**Source excerpt**.
**********
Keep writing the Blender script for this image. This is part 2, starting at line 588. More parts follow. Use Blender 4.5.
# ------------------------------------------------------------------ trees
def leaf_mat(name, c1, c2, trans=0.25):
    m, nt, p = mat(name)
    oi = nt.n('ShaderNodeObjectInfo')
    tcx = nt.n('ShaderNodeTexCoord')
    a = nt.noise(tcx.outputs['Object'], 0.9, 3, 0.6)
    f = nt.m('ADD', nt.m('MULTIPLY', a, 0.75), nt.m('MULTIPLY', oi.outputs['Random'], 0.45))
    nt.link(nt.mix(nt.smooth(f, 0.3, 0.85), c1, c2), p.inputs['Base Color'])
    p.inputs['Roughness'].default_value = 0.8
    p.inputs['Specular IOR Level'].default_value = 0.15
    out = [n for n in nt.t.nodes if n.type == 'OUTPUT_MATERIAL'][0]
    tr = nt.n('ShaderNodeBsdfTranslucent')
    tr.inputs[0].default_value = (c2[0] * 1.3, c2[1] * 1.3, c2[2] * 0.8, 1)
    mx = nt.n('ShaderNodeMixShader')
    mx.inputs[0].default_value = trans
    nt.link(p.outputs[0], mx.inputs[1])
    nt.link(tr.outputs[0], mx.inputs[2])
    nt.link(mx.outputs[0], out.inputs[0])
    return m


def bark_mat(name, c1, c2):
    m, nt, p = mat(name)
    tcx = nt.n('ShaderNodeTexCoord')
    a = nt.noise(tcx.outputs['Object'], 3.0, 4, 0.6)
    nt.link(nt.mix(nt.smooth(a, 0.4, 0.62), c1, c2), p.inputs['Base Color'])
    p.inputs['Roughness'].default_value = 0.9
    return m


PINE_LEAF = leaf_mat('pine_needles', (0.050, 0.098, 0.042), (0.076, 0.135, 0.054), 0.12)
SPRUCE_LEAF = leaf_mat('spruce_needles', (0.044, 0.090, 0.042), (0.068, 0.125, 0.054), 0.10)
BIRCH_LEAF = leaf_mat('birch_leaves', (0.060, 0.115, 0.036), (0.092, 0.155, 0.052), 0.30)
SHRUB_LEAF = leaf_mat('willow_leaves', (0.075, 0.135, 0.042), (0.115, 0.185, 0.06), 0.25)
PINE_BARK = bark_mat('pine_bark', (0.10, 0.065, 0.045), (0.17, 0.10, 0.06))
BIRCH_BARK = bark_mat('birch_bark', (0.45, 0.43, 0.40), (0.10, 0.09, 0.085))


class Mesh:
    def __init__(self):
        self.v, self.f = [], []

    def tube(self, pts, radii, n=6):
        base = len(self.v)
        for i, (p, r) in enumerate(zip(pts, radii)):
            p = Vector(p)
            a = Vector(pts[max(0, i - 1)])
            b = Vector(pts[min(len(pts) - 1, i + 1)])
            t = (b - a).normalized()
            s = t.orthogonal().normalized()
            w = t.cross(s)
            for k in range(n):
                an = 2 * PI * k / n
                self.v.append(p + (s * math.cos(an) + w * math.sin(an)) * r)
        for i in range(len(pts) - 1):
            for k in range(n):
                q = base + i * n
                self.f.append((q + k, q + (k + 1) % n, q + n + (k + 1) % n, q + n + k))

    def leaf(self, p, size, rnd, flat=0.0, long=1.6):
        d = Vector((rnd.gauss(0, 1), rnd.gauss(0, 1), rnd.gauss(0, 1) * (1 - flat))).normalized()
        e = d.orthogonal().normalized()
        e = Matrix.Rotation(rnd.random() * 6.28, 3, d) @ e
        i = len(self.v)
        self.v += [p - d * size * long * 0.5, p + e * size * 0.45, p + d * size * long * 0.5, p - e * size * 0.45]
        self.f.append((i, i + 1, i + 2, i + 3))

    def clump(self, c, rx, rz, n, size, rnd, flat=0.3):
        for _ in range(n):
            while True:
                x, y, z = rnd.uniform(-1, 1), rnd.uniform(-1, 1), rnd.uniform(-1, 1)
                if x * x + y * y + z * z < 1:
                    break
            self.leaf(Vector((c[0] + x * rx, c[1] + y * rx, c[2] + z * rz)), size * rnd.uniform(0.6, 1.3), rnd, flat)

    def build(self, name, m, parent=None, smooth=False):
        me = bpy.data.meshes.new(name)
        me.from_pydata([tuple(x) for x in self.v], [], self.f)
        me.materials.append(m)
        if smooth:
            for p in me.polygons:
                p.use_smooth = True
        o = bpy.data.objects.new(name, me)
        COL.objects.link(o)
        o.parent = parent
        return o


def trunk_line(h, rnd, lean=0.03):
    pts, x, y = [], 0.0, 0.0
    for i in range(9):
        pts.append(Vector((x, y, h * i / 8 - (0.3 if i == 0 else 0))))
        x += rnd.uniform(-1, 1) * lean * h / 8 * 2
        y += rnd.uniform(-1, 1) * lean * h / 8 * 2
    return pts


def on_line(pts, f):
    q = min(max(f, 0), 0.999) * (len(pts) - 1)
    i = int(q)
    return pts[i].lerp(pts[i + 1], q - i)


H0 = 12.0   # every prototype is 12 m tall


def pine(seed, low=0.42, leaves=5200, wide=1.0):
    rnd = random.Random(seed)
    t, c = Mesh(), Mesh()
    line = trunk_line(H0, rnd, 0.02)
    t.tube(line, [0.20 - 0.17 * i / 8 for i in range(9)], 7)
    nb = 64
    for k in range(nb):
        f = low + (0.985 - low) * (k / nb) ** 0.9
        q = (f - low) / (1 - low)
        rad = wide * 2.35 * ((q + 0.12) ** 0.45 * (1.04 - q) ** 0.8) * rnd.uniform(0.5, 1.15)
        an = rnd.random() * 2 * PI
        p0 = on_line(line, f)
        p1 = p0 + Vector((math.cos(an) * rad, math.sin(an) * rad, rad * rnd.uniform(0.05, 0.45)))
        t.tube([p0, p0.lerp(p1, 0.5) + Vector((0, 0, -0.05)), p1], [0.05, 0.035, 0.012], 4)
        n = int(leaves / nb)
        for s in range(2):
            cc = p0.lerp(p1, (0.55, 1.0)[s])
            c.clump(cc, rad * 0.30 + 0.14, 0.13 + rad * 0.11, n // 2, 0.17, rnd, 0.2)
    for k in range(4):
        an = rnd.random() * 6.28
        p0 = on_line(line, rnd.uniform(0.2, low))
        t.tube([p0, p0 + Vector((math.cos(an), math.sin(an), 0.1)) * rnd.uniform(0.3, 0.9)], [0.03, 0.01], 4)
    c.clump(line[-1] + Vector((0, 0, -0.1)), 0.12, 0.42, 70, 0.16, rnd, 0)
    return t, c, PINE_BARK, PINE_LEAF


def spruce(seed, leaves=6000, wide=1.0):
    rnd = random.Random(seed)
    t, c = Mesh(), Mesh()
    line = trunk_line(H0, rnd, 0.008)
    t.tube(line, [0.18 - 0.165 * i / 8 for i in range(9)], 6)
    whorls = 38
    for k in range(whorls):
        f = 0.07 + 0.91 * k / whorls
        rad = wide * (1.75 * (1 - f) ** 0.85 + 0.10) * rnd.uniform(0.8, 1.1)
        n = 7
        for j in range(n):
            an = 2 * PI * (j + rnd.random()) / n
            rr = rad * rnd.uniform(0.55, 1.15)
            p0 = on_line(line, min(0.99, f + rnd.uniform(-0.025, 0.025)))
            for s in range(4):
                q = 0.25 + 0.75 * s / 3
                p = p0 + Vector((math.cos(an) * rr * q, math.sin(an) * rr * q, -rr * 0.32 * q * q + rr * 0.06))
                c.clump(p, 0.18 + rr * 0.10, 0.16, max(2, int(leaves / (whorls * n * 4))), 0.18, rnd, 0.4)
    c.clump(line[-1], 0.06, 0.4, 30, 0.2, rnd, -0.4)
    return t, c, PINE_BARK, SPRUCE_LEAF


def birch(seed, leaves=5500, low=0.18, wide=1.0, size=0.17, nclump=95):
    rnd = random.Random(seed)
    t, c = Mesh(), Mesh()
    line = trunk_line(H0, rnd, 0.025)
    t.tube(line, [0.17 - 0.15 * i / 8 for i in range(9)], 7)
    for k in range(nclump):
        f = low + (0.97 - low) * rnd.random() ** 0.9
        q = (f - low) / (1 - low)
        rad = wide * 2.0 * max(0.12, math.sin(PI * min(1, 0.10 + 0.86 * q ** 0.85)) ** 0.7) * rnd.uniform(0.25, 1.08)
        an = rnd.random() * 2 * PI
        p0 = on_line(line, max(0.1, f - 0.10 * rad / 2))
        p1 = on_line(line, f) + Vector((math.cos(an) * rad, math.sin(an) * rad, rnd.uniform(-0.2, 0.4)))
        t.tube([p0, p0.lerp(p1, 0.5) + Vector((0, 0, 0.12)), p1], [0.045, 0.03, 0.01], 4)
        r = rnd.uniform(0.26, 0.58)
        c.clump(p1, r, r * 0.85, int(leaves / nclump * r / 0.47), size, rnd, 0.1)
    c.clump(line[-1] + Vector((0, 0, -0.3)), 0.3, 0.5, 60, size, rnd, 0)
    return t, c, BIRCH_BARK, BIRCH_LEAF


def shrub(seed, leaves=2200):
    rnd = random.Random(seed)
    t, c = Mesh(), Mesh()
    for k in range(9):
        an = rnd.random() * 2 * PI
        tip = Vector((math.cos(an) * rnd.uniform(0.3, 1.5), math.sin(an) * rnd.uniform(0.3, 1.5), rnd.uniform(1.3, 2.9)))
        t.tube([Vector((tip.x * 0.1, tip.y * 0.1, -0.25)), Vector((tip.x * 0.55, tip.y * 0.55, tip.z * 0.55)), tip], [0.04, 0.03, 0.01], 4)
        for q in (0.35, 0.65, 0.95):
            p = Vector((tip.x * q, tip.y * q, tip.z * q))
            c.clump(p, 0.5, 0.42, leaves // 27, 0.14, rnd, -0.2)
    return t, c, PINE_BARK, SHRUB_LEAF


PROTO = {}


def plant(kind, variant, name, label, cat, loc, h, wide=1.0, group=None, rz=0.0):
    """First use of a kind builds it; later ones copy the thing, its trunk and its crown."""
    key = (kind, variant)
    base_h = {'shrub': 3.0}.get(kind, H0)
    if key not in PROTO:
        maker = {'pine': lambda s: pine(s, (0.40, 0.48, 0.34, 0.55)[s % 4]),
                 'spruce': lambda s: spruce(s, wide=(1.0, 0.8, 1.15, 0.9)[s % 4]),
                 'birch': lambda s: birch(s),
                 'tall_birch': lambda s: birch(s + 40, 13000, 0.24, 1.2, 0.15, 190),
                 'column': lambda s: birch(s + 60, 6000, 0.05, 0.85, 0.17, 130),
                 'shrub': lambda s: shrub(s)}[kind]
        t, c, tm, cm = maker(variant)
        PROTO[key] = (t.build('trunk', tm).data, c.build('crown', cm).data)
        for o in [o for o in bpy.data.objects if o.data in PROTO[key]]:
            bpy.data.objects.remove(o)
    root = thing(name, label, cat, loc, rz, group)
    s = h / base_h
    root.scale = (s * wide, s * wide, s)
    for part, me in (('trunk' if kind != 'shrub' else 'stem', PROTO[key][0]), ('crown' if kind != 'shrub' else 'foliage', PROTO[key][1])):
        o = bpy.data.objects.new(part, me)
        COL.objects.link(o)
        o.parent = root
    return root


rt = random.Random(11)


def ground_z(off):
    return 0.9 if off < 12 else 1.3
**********
Write out exactly the lines from the start of the material through the line with "self.v, self.f = [], []". No other output is expected.

Keep writing the Blender script for this image. This is part 2, starting at line 588. More parts follow. Use Blender 4.5.
# ------------------------------------------------------------------ trees
def leaf_mat(name, c1, c2, trans=0.25):
    m, nt, p = mat(name)
    oi = nt.n('ShaderNodeObjectInfo')
    tcx = nt.n('ShaderNodeTexCoord')
    a = nt.noise(tcx.outputs['Object'], 0.9, 3, 0.6)
    f = nt.m('ADD', nt.m('MULTIPLY', a, 0.75), nt.m('MULTIPLY', oi.outputs['Random'], 0.45))
    nt.link(nt.mix(nt.smooth(f, 0.3, 0.85), c1, c2), p.inputs['Base Color'])
    p.inputs['Roughness'].default_value = 0.8
    p.inputs['Specular IOR Level'].default_value = 0.15
    out = [n for n in nt.t.nodes if n.type == 'OUTPUT_MATERIAL'][0]
    tr = nt.n('ShaderNodeBsdfTranslucent')
    tr.inputs[0].default_value = (c2[0] * 1.3, c2[1] * 1.3, c2[2] * 0.8, 1)
    mx = nt.n('ShaderNodeMixShader')
    mx.inputs[0].default_value = trans
    nt.link(p.outputs[0], mx.inputs[1])
    nt.link(tr.outputs[0], mx.inputs[2])
    nt.link(mx.outputs[0], out.inputs[0])
    return m


def bark_mat(name, c1, c2):
    m, nt, p = mat(name)
    tcx = nt.n('ShaderNodeTexCoord')
    a = nt.noise(tcx.outputs['Object'], 3.0, 4, 0.6)
    nt.link(nt.mix(nt.smooth(a, 0.4, 0.62), c1, c2), p.inputs['Base Color'])
    p.inputs['Roughness'].default_value = 0.9
    return m


PINE_LEAF = leaf_mat('pine_needles', (0.050, 0.098, 0.042), (0.076, 0.135, 0.054), 0.12)
SPRUCE_LEAF = leaf_mat('spruce_needles', (0.044, 0.090, 0.042), (0.068, 0.125, 0.054), 0.10)
BIRCH_LEAF = leaf_mat('birch_leaves', (0.060, 0.115, 0.036), (0.092, 0.155, 0.052), 0.30)
SHRUB_LEAF = leaf_mat('willow_leaves', (0.075, 0.135, 0.042), (0.115, 0.185, 0.06), 0.25)
PINE_BARK = bark_mat('pine_bark', (0.10, 0.065, 0.045), (0.17, 0.10, 0.06))
BIRCH_BARK = bark_mat('birch_bark', (0.45, 0.43, 0.40), (0.10, 0.09, 0.085))


class Mesh:
    def __init__(self):
        self.v, self.f = [], []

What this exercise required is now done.